Start

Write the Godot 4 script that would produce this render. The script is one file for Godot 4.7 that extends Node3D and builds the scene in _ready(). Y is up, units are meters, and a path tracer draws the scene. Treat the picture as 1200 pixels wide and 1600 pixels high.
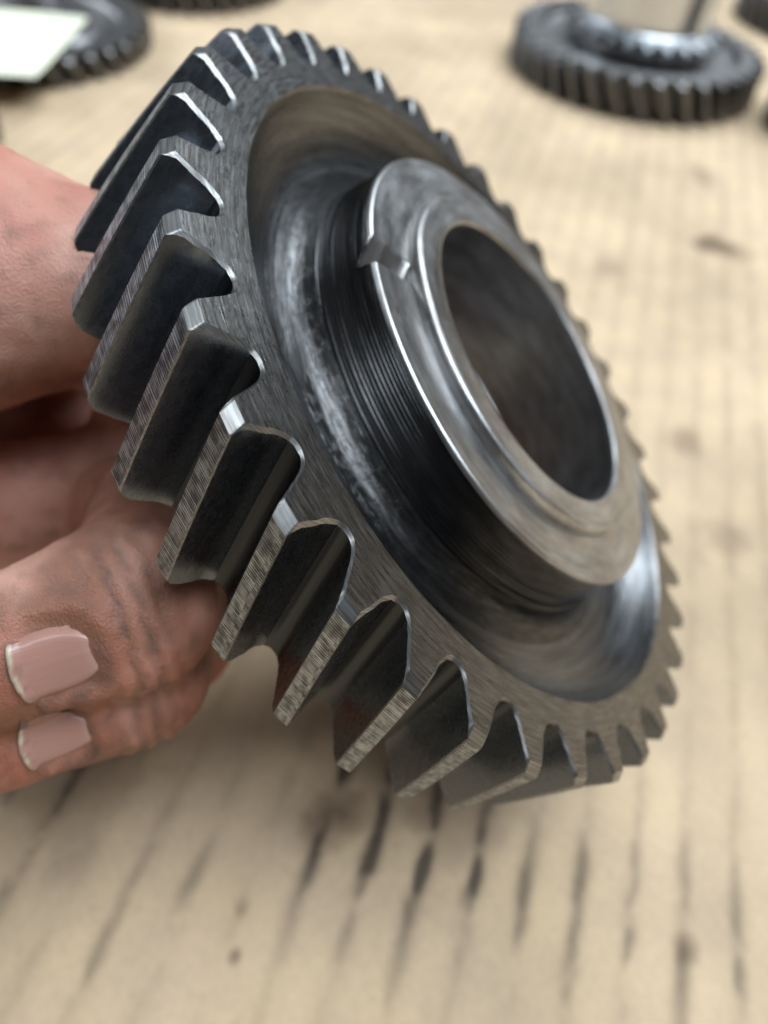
extends Node3D
# A steel helical gear held over a cardboard-covered bench, other gears lying behind it. Metres, y up, the cardboard's top at y = 0.

const U := 0.05                  # tip radius of the held gear
const TEETH := 36
const TWIST := 0.1639            # turn of a tooth from the front face to the back face
const WIDTH := 0.326             # face width in tip radii
const PHASE := 2.50905

var noise := FastNoiseLite.new()
var mats := {}

func _ready() -> void:
	# ---- camera -------------------------------------------------------------------------------------------------
	var cam := Camera3D.new()
	cam.name = "camera"
	cam.transform = Transform3D(Basis(Vector3(0.98976, 0.0938, -0.10757), Vector3(-0.14272, 0.6505, -0.74598), Vector3(0.0, 0.7537, 0.65722)), Vector3(0, 0.115, 0))
	var lens := CameraAttributesPhysical.new()
	lens.frustum_focal_length = 17.45
	lens.exposure_aperture = 11.5
	lens.frustum_focus_distance = 0.0605
	lens.frustum_near = 0.005
	lens.frustum_far = 60.0
	cam.fov = 69.05
	cam.near = 0.005
	cam.far = 60.0
	cam.attributes = lens
	cam.current = true
	add_child(cam)
	# ---- surrounding room light, exposure -----------------------------------------------------------------------
	var env := Environment.new()
	env.background_mode = Environment.BG_COLOR
	env.background_color = Color(0.065, 0.068, 0.075).linear_to_srgb()
	env.tonemap_mode = Environment.TONE_MAPPER_LINEAR
	env.tonemap_exposure = 0.91
	env.sdfgi_enabled = true
	env.ssao_enabled = true
	env.ssil_enabled = true
	var we := WorldEnvironment.new()
	we.name = "world_environment"
	we.environment = env
	add_child(we)
	# ---- ceiling lamps ------------------------------------------------------------------------------------------
	ceiling_lamp(Vector3(0.60, 1.35, -1.45), Vector2(1.6, 0.7), 4.6, 0.2)
	ceiling_lamp(Vector3(-1.90, 1.20, -0.85), Vector2(0.6, 1.8), 6.5, 0.0)
	ceiling_lamp(Vector3(0.80, 1.35, -0.10), Vector2(1.4, 0.7), 3.1, 0.0)
	ceiling_lamp(Vector3(0.10, 1.35, 0.45), Vector2(1.2, 0.30), 0.7, 0.0)
	# ---- everything else ----------------------------------------------------------------------------------------
	noise.seed = 11
	make_materials()
	bench()
	held_gear()
	background_gears()
	sticky_note()
	hand()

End

Quote, please, every line of the material above from its start through the line that has "# A steel helical", reproducing the words exactly and dropping any images.

Write the Godot 4 script that would produce this render. The script is one file for Godot 4.7 that extends Node3D and builds the scene in _ready(). Y is up, units are meters, and a path tracer draws the scene. Treat the picture as 1200 pixels wide and 1600 pixels high.
extends Node3D
# A steel helical gear held over a cardboard-covered bench, other gears lying behind it. Metres, y up, the cardboard's top at y = 0.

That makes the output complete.